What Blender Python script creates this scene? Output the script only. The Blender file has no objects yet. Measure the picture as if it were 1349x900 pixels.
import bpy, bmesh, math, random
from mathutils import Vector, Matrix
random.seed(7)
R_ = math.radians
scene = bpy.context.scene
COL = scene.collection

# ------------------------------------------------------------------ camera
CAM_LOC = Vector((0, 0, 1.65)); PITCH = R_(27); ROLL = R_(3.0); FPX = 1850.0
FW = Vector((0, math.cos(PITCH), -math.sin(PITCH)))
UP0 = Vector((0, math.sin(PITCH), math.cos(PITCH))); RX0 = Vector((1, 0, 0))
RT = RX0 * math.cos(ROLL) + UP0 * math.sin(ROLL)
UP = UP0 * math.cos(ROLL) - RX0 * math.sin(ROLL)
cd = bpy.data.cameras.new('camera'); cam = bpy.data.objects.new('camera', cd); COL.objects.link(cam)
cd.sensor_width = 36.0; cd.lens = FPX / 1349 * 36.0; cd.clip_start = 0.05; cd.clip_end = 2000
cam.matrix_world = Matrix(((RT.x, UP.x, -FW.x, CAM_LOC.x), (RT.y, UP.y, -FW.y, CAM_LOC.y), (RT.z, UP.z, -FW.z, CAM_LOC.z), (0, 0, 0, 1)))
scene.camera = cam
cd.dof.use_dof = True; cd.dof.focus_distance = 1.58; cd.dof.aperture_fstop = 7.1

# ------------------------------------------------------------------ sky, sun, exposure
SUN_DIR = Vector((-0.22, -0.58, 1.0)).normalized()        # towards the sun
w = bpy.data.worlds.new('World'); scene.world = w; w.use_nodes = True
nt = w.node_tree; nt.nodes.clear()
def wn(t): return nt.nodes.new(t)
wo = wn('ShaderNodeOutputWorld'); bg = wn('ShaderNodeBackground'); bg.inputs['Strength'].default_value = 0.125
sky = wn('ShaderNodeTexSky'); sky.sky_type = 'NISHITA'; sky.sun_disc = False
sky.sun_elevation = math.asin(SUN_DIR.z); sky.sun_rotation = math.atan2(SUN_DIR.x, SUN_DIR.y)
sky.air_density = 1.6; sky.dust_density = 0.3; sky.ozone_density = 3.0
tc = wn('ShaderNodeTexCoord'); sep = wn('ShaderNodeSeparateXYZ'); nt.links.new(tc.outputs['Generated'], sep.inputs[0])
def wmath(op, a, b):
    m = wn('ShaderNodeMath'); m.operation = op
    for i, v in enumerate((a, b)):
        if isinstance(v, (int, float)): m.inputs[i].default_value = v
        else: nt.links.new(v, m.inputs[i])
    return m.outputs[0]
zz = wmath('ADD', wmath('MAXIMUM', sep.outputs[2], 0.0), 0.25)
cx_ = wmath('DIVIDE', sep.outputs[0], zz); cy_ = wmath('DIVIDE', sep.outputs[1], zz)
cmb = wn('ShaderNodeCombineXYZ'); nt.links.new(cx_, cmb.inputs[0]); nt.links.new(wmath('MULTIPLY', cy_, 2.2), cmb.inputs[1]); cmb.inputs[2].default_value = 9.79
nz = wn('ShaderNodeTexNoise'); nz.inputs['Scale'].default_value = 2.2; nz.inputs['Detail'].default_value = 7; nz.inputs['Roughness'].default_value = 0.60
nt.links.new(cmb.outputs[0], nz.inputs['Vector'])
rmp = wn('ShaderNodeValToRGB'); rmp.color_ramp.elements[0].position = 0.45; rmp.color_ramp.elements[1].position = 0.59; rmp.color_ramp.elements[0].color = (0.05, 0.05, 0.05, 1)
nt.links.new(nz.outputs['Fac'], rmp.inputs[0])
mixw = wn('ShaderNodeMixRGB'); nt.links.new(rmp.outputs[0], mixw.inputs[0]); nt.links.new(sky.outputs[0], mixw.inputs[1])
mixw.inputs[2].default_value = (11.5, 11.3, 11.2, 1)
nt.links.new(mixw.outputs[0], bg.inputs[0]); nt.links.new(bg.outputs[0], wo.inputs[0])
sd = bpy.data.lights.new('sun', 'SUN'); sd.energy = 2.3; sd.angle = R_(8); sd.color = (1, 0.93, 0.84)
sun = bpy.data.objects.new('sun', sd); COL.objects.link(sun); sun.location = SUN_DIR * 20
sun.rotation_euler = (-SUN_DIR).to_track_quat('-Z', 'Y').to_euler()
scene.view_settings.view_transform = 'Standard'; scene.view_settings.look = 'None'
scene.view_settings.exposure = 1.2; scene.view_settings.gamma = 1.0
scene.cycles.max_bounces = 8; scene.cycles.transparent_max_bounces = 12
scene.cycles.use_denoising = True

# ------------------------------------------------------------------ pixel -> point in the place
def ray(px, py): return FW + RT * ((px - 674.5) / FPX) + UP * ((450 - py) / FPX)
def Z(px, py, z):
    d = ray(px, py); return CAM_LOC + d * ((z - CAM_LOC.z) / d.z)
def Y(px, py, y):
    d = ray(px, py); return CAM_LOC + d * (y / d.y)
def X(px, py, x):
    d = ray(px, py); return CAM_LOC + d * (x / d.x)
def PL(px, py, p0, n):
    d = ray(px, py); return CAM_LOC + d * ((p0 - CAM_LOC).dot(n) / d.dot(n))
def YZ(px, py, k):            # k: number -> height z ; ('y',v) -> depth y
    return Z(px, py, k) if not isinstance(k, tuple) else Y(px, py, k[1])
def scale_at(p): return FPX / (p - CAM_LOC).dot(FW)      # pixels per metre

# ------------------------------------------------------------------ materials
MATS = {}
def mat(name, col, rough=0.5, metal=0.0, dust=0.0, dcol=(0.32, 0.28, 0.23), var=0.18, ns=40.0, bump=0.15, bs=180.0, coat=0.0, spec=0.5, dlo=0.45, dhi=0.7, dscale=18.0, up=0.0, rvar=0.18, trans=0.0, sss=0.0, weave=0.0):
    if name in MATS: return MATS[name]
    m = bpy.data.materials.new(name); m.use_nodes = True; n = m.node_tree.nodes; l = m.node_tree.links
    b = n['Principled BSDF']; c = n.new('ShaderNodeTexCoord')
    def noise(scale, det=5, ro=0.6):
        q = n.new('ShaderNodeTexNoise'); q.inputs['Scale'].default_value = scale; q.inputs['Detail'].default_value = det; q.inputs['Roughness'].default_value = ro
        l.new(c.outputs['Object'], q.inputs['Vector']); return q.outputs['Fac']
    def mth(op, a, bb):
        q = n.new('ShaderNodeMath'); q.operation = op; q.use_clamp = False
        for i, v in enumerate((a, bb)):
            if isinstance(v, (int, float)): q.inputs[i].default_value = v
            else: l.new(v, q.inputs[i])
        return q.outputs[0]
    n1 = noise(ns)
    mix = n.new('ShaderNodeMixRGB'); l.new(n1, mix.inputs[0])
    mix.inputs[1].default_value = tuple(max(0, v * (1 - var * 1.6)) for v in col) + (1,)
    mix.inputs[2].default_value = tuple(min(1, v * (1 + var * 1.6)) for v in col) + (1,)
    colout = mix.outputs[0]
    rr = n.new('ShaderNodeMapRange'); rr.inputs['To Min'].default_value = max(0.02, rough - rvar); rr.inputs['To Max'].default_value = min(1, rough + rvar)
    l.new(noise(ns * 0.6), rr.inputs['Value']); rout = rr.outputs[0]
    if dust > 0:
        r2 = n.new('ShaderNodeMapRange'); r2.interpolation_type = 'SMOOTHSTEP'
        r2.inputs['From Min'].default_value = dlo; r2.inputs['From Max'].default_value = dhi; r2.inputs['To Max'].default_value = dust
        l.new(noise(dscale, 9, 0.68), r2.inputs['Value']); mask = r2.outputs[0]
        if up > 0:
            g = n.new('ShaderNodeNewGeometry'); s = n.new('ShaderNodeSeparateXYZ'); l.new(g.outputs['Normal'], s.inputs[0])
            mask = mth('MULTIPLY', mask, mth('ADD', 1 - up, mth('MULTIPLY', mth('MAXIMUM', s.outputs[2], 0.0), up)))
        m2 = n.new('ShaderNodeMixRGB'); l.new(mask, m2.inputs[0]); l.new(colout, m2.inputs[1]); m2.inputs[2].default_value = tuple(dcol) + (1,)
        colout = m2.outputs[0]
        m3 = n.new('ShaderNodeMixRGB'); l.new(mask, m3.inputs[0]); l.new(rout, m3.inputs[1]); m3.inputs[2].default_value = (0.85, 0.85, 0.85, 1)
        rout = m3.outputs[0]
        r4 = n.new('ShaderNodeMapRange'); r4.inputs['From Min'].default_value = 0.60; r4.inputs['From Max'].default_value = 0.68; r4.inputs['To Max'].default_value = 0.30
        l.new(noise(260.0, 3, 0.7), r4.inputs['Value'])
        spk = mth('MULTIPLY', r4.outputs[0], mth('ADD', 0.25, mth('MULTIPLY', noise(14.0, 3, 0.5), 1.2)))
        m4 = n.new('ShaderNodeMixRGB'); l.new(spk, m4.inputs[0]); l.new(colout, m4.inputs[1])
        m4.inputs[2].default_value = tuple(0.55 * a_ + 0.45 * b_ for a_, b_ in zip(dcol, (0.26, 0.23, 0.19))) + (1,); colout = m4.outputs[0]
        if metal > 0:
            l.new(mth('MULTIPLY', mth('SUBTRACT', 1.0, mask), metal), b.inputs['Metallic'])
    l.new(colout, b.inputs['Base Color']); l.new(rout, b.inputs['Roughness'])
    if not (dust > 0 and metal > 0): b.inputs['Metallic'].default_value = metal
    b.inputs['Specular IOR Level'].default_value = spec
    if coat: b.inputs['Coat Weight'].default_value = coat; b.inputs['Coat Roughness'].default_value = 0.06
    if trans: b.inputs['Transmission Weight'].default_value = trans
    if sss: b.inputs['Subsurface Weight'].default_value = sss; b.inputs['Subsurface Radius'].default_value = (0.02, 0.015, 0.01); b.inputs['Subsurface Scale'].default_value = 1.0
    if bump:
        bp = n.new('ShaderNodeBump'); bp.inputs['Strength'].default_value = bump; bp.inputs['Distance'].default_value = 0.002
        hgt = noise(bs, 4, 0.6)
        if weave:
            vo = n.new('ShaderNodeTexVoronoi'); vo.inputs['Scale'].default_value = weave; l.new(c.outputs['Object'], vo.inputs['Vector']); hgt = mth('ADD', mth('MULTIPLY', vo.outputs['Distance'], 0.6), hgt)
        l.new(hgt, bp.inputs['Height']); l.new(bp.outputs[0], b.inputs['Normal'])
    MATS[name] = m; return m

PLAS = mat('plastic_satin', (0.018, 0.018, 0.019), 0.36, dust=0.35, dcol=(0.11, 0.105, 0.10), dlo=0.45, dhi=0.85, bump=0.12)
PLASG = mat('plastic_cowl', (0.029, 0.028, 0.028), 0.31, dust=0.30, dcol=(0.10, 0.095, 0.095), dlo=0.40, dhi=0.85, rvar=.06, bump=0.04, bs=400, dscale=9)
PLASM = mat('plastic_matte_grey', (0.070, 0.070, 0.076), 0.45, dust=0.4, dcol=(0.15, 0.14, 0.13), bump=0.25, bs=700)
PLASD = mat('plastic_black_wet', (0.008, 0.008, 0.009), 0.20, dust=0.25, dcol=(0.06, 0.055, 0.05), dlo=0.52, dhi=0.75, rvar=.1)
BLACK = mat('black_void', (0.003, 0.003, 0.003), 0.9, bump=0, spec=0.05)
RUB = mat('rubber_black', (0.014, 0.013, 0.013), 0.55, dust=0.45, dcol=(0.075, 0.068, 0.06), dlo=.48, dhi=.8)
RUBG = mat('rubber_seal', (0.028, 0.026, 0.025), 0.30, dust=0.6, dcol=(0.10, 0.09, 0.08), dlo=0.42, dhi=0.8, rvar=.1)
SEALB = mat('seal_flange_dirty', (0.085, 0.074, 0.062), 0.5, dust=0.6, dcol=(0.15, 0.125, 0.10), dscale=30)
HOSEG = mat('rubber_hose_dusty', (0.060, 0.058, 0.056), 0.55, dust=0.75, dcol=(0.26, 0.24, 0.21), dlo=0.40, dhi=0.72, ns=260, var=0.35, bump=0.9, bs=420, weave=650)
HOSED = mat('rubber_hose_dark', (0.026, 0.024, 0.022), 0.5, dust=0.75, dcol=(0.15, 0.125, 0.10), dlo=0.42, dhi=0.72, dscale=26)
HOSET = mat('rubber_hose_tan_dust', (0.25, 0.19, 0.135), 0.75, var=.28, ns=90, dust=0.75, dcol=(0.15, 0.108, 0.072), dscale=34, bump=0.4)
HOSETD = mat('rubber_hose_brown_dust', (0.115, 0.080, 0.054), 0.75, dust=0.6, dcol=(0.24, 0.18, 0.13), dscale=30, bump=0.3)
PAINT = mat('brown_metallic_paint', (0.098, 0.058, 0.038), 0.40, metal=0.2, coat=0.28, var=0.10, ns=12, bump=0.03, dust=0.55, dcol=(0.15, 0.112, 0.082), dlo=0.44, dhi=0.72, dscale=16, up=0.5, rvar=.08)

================

#### Given problem:
Reproduce, please, the lines of the material from its first line down to the line containing "COL = scene.collection", keeping both ends and nothing beyond them.

#### Final answer:
What Blender Python script creates this scene? Output the script only. The Blender file has no objects yet. Measure the picture as if it were 1349x900 pixels.
import bpy, bmesh, math, random
from mathutils import Vector, Matrix
random.seed(7)
R_ = math.radians
scene = bpy.context.scene
COL = scene.collection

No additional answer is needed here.